Norman Rockwell (February 3, 1894 - 1978) was an American painter. He is generally considered both a patriotic and primarily a commercial painter. His work has enjoyed and continues to enjoy a broad popular appeal in the United States, as well as some critical disdain. Rockwell is famous for a series of covers for The Saturday Evening Post, notably those painted during the 1940s and 50s, especially the Four Freedoms series (Freedom from Want, Freedom of Speech, Freedom to Worship and Freedom from Fear, from a speech by Franklin Delano Roosevelt) painted in 1943 and later used to promote war bonds and Rosie the Riveter, also 1943.

Many of his works appear to the modern artistic eye as overly sweet, especially the Saturday Evening Post covers, and tend toward idealistic portrayals of American life. Consequently, Rockwell is not often regarded as a "serious painter" by many contemporary artists, who often regard his work as bourgeois and kitsch. He is called an illustrator instead of an artist by many critics. Rockwell sometimes produced images that are powerful and moving on nearly anyone's view, however. One example is The Problem We All Live With, which dealt with the issue of school integration. The painting depicts a young African-American girl walking to school, flanked by white federal marshals, walking past a wall defaced by racist graffiti.
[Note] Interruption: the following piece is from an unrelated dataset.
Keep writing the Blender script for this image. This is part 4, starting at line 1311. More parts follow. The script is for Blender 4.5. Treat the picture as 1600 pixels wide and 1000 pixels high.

It is probably not an image that could have appeared on a magazine cover earlier in Rockwell's career, but ranks among his best-known works today.

Born in New York City and educated at the Academy of Design and the Art Student's League, Rockwell then worked for the Boy Scouts of America publication Boy's Life before submitting his first successful cover painting to the Post in 1916 ("Boy with Baby Carriage" which ran on May 20). He left the Post in 1963, having painted 321 covers in total.